Exercise aim
Every line must be returned precisely as it is written.

═══ Dataset excerpts

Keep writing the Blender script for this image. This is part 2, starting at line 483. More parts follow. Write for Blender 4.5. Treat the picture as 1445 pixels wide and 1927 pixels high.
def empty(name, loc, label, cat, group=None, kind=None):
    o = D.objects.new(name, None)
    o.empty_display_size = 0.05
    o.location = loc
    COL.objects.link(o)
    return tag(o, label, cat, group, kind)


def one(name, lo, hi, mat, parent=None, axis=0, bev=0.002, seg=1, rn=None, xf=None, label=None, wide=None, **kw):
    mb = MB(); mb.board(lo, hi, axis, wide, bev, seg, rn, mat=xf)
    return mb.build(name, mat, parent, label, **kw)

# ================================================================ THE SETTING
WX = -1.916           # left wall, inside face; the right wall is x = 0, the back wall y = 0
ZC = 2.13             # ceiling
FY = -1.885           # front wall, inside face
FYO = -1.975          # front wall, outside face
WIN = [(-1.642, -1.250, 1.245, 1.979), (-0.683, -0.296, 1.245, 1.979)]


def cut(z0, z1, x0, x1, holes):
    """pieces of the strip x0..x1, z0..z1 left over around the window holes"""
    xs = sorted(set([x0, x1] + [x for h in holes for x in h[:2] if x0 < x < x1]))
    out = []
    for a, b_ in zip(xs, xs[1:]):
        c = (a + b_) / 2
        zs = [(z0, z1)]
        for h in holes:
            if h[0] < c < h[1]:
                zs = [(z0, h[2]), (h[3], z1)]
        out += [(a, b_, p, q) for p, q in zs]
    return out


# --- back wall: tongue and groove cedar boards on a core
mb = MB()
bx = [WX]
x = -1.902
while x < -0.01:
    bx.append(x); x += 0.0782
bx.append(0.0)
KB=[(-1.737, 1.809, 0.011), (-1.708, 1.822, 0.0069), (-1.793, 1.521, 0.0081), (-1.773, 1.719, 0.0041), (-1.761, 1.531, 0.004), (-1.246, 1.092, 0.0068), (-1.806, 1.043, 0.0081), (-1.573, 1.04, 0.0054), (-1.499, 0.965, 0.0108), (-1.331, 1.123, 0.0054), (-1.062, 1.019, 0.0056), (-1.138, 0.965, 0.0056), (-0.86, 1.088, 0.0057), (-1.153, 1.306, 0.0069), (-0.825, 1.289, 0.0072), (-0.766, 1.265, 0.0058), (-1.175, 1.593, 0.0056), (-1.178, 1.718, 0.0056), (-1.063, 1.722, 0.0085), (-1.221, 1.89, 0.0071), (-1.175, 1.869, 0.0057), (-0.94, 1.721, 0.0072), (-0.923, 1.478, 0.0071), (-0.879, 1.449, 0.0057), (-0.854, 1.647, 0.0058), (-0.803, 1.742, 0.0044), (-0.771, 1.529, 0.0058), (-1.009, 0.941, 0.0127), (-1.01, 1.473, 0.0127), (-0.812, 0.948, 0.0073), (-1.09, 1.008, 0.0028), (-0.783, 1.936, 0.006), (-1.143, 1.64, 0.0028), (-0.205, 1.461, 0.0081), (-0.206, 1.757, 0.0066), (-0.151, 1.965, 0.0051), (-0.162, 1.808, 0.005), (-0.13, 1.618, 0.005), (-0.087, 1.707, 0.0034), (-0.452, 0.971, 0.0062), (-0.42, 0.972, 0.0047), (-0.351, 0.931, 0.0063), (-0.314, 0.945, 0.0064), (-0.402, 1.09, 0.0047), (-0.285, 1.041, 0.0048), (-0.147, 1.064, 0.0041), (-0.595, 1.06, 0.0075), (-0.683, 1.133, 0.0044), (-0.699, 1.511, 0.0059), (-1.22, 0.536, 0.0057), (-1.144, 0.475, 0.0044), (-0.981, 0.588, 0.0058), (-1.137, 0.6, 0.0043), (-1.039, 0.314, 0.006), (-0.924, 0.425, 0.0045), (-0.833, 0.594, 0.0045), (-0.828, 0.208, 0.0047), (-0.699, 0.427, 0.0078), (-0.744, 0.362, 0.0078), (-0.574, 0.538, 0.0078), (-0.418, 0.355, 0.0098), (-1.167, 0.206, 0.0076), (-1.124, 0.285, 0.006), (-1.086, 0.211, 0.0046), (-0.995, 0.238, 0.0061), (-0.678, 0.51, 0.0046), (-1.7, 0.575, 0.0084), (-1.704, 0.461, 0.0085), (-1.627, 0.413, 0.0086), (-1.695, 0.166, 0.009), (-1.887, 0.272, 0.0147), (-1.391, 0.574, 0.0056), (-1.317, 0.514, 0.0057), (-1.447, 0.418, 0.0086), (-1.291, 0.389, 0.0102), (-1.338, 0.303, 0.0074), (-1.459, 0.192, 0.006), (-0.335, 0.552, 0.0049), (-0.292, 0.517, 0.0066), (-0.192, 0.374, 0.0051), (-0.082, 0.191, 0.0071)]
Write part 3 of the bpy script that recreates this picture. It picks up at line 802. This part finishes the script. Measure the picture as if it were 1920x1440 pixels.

══════

Completed task
Keep writing the Blender script for this image. This is part 2, starting at line 483. More parts follow. Write for Blender 4.5. Treat the picture as 1445 pixels wide and 1927 pixels high.
def empty(name, loc, label, cat, group=None, kind=None):
    o = D.objects.new(name, None)
    o.empty_display_size = 0.05
    o.location = loc
    COL.objects.link(o)
    return tag(o, label, cat, group, kind)


def one(name, lo, hi, mat, parent=None, axis=0, bev=0.002, seg=1, rn=None, xf=None, label=None, wide=None, **kw):
    mb = MB(); mb.board(lo, hi, axis, wide, bev, seg, rn, mat=xf)
    return mb.build(name, mat, parent, label, **kw)

# ================================================================ THE SETTING
WX = -1.916           # left wall, inside face; the right wall is x = 0, the back wall y = 0
ZC = 2.13             # ceiling
FY = -1.885           # front wall, inside face
FYO = -1.975          # front wall, outside face
WIN = [(-1.642, -1.250, 1.245, 1.979), (-0.683, -0.296, 1.245, 1.979)]


def cut(z0, z1, x0, x1, holes):
    """pieces of the strip x0..x1, z0..z1 left over around the window holes"""
    xs = sorted(set([x0, x1] + [x for h in holes for x in h[:2] if x0 < x < x1]))
    out = []
    for a, b_ in zip(xs, xs[1:]):
        c = (a + b_) / 2
        zs = [(z0, z1)]
        for h in holes:
            if h[0] < c < h[1]:
                zs = [(z0, h[2]), (h[3], z1)]
        out += [(a, b_, p, q) for p, q in zs]
    return out


# --- back wall: tongue and groove cedar boards on a core
mb = MB()
bx = [WX]
x = -1.902
while x < -0.01:
    bx.append(x); x += 0.0782
bx.append(0.0)
KB=[(-1.737, 1.809, 0.011), (-1.708, 1.822, 0.0069), (-1.793, 1.521, 0.0081), (-1.773, 1.719, 0.0041), (-1.761, 1.531, 0.004), (-1.246, 1.092, 0.0068), (-1.806, 1.043, 0.0081), (-1.573, 1.04, 0.0054), (-1.499, 0.965, 0.0108), (-1.331, 1.123, 0.0054), (-1.062, 1.019, 0.0056), (-1.138, 0.965, 0.0056), (-0.86, 1.088, 0.0057), (-1.153, 1.306, 0.0069), (-0.825, 1.289, 0.0072), (-0.766, 1.265, 0.0058), (-1.175, 1.593, 0.0056), (-1.178, 1.718, 0.0056), (-1.063, 1.722, 0.0085), (-1.221, 1.89, 0.0071), (-1.175, 1.869, 0.0057), (-0.94, 1.721, 0.0072), (-0.923, 1.478, 0.0071), (-0.879, 1.449, 0.0057), (-0.854, 1.647, 0.0058), (-0.803, 1.742, 0.0044), (-0.771, 1.529, 0.0058), (-1.009, 0.941, 0.0127), (-1.01, 1.473, 0.0127), (-0.812, 0.948, 0.0073), (-1.09, 1.008, 0.0028), (-0.783, 1.936, 0.006), (-1.143, 1.64, 0.0028), (-0.205, 1.461, 0.0081), (-0.206, 1.757, 0.0066), (-0.151, 1.965, 0.0051), (-0.162, 1.808, 0.005), (-0.13, 1.618, 0.005), (-0.087, 1.707, 0.0034), (-0.452, 0.971, 0.0062), (-0.42, 0.972, 0.0047), (-0.351, 0.931, 0.0063), (-0.314, 0.945, 0.0064), (-0.402, 1.09, 0.0047), (-0.285, 1.041, 0.0048), (-0.147, 1.064, 0.0041), (-0.595, 1.06, 0.0075), (-0.683, 1.133, 0.0044), (-0.699, 1.511, 0.0059), (-1.22, 0.536, 0.0057), (-1.144, 0.475, 0.0044), (-0.981, 0.588, 0.0058), (-1.137, 0.6, 0.0043), (-1.039, 0.314, 0.006), (-0.924, 0.425, 0.0045), (-0.833, 0.594, 0.0045), (-0.828, 0.208, 0.0047), (-0.699, 0.427, 0.0078), (-0.744, 0.362, 0.0078), (-0.574, 0.538, 0.0078), (-0.418, 0.355, 0.0098), (-1.167, 0.206, 0.0076), (-1.124, 0.285, 0.006), (-1.086, 0.211, 0.0046), (-0.995, 0.238, 0.0061), (-0.678, 0.51, 0.0046), (-1.7, 0.575, 0.0084), (-1.704, 0.461, 0.0085), (-1.627, 0.413, 0.0086), (-1.695, 0.166, 0.009), (-1.887, 0.272, 0.0147), (-1.391, 0.574, 0.0056), (-1.317, 0.514, 0.0057), (-1.447, 0.418, 0.0086), (-1.291, 0.389, 0.0102), (-1.338, 0.303, 0.0074), (-1.459, 0.192, 0.006), (-0.335, 0.552, 0.0049), (-0.292, 0.517, 0.0066), (-0.192, 0.374, 0.0051), (-0.082, 0.191, 0.0071)]
Write part 3 of the bpy script that recreates this picture. It picks up at line 802. This part finishes the script. Measure the picture as if it were 1920x1440 pixels.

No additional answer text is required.